WHAT YOU HAVE TO DO: Extract each line bearing the word "empty".

INFORMATION SUPPLIED:

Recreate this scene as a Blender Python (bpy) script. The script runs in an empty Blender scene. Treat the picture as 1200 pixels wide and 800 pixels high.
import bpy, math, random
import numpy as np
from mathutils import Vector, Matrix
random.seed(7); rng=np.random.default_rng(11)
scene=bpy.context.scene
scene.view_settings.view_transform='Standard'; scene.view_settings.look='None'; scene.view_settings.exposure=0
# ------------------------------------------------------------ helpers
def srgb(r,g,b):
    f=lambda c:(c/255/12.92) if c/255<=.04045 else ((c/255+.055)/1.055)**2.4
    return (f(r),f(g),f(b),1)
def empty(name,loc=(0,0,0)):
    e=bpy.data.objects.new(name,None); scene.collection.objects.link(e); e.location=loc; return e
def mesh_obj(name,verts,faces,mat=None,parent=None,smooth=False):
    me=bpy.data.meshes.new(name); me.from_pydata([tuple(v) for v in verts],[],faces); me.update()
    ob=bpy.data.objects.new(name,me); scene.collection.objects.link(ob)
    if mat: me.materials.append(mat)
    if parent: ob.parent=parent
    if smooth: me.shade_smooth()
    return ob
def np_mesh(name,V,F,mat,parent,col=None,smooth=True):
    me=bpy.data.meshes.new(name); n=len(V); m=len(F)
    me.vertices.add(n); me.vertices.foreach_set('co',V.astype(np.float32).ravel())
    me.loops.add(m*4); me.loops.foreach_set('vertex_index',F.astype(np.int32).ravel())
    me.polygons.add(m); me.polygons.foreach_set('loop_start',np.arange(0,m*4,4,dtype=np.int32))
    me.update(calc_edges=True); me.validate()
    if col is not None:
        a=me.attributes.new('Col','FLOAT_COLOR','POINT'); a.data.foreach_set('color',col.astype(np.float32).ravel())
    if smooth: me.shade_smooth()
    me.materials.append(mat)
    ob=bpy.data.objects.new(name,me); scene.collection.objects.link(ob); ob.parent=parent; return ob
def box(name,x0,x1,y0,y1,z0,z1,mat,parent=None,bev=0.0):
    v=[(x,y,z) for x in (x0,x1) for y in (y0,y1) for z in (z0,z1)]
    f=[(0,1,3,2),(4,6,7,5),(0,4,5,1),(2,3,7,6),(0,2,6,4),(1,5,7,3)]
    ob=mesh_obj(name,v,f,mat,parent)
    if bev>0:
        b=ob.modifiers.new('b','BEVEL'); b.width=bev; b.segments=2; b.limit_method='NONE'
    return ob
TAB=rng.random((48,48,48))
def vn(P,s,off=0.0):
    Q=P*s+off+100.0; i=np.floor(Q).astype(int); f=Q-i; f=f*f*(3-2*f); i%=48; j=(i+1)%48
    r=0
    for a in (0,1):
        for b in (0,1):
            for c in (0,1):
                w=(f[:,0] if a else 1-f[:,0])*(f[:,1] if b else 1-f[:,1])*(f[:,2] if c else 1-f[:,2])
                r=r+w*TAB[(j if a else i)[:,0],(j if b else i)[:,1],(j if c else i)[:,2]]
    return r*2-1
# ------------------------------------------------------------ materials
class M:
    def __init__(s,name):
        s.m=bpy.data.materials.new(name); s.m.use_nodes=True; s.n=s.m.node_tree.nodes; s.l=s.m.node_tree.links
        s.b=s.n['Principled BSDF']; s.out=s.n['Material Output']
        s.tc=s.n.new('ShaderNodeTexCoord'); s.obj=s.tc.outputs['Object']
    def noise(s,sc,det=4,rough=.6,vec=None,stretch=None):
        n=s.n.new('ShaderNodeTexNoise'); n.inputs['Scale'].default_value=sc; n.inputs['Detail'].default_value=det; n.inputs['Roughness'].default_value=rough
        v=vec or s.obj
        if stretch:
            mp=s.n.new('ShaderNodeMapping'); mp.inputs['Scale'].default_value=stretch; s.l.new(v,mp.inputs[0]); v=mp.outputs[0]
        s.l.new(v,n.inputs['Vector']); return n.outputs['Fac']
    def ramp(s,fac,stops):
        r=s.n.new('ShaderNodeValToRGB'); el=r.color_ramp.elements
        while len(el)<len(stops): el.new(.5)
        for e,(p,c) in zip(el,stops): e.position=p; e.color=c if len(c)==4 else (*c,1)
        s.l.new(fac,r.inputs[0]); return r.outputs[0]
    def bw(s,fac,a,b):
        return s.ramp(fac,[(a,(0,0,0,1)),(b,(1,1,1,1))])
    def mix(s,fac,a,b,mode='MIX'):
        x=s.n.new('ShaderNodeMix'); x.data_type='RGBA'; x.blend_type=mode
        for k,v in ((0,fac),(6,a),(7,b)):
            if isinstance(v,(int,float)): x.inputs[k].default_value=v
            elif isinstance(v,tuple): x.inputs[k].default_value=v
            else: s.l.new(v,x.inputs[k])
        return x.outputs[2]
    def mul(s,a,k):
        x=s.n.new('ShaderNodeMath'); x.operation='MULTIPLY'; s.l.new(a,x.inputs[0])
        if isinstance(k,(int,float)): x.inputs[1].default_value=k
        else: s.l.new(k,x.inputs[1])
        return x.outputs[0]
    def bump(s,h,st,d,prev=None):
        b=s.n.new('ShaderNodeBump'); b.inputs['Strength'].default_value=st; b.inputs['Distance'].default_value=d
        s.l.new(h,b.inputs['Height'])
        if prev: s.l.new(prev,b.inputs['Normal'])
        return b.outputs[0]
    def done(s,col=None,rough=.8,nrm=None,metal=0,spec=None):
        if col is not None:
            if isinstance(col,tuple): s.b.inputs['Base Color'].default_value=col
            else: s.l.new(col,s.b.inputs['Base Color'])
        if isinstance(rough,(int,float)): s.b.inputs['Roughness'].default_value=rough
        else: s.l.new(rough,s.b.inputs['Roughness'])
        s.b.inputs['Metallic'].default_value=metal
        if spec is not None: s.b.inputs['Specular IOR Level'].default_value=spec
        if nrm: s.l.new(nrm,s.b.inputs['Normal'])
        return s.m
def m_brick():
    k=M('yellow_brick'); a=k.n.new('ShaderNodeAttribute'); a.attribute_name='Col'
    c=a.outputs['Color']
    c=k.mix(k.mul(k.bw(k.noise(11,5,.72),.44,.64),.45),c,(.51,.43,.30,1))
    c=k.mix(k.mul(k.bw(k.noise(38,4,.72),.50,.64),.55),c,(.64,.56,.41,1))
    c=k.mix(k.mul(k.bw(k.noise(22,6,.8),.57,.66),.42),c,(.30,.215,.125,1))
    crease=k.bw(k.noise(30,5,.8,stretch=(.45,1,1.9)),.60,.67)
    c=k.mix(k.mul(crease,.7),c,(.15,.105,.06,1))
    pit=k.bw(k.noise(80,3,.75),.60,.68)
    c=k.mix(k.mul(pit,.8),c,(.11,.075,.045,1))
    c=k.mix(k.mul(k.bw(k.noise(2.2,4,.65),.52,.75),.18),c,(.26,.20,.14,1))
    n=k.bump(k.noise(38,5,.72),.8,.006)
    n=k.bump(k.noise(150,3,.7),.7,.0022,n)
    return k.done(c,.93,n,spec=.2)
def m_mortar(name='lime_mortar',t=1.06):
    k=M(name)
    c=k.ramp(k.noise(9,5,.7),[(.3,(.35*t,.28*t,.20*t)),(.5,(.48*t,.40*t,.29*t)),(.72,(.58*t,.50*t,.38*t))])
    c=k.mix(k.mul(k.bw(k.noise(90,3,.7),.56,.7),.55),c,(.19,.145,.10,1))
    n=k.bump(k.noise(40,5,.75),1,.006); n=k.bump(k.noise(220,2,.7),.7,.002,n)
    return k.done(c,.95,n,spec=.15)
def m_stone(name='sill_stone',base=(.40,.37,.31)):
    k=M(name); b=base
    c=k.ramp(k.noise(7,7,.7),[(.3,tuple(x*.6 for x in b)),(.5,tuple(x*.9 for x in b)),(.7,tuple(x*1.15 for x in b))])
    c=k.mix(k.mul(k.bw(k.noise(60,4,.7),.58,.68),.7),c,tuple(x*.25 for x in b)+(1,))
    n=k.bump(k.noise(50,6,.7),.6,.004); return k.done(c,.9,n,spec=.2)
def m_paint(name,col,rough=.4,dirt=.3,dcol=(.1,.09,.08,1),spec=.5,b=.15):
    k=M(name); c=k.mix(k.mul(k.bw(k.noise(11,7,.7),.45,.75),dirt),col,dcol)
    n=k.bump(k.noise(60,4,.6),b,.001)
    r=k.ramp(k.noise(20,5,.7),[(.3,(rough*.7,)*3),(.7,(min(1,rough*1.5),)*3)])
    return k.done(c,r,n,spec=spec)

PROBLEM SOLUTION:
Recreate this scene as a Blender Python (bpy) script. The script runs in an empty Blender scene. Treat the picture as 1200 pixels wide and 800 pixels high.
def empty(name,loc=(0,0,0)):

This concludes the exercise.